また80年代には、幾つかの複数の魚眼レンズを用いたワンショットカメラのような物が登場しました。これらは、使用されたレンズがNikon社の製品が主であった事から、Nikon
Fカメラを母体にした物が多いです。民生用の比較的単純な物では、2台のカメラを背中合わせにして6mmの魚眼レンズを双方に装着し、モータドライブを使用して同時に撮影をするもの(図
3等)があります。民生用途で360度同時に撮影できるもの中では、最も高い画質が得られたようです。さらに、政府、特に軍関連に限って言えば、全方位パノラマでの撮影は写真の歴史と共にある最古の欲求です。この方面での研究は、民生用のものに比べると随分と進んでいました。
民生用の物も含めたこれらの特殊機材は、魚眼レンズで2〜3枚のショットを重ねる処理である、デジタル撮影技術の母体になったと言われています。しかしながら、この魚眼レンズを用いる分野は、光学兵器利用が主体で開発が進められたためか、特許等が複雑で、随分面倒な、各種の特許の有効性裁判の火種にもなりました。そのため、多くの写真家にとって、忌避すべき分野になってしまったことは残念です。

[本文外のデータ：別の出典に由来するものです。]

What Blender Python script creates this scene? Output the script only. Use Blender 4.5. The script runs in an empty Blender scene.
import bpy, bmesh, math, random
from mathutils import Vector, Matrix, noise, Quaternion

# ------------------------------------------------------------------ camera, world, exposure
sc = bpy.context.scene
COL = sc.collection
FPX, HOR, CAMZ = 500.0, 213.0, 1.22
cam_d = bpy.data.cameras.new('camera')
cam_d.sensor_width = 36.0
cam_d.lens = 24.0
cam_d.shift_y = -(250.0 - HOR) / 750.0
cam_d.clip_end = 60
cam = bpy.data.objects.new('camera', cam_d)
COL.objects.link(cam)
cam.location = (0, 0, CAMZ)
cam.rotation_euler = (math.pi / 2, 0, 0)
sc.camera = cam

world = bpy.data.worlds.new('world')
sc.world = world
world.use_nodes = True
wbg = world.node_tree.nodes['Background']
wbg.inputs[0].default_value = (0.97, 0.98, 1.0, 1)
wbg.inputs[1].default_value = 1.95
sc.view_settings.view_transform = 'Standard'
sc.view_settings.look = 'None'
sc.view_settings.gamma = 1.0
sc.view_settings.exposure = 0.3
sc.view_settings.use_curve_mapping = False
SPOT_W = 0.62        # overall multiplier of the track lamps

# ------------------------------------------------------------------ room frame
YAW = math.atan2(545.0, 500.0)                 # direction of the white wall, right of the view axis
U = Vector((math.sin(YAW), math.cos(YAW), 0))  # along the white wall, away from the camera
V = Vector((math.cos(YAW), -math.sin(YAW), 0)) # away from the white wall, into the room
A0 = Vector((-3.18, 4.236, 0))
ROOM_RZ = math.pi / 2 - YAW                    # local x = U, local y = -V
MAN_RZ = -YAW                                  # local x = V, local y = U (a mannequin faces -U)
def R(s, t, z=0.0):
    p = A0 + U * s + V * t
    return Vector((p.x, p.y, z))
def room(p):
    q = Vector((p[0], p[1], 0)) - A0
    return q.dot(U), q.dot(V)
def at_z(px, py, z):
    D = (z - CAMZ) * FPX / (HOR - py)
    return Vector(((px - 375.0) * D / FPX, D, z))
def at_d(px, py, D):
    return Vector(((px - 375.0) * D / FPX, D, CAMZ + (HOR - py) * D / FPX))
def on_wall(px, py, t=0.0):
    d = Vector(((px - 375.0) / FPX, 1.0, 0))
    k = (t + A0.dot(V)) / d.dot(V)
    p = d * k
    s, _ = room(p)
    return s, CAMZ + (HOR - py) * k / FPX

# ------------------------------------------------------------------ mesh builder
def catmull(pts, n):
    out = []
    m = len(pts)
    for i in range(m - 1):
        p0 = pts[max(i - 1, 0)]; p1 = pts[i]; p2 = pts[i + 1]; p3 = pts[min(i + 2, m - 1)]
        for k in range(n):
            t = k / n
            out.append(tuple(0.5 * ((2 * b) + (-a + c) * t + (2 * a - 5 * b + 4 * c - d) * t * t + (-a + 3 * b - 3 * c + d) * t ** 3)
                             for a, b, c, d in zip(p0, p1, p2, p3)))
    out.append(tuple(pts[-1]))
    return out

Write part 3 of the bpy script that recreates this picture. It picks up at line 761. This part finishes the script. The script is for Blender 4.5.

後ほど、対角角度170〜180度の魚眼レンズを用いた、少数ショットについても触れましょう。また、魚眼レンズのTipsを書く時に、詳しくその扱い方にも触れていきたいと思います。
ワンショット:お国の事情
さて、魚眼レンズを用いてワンショットで撮る方法は、第二次大戦、冷戦中に軍需、学術用途用に非常に進歩した光学技術の一つですが、欠点は、魚眼レンズの価格が得られる画質に対して、随分と高価だったことです。魚眼レンズは、本来、海上の軍艦や気象観測船のような、足下が揺れるために一瞬で空を撮らなければならない、スキャン方式やセグメント方式でのパノラマ撮影が不可能なところに需要がありました。また、冷戦中は偵察機の搭載カメラのような、これまた一瞬で地上全景を撮影する必要のある光学機器など、民生の他で使用される目的で発展しました。
これらの機材を用いた、地上でのワンショット撮影のコンスタントな需要のひとつに、民生のパノラマ撮影も含まれていた理由に欧米のお国の事情があります。今は昔ほど厳しくありませんが、昔、欧米の公の場所で三脚を使って撮影することは厳しく取り締まられていました。パリ市やニューヨーク市などの大都市部では、撮影その物への規制もありますが、田舎の方の非常に古い歴史のある法律で三脚その物を規制している事もあったのです。それらの法律の多くは、元々三脚が銃脚から派生した事にルーツがあり、三脚を許可無く使用する事を規制するようになった始まりだと言われています。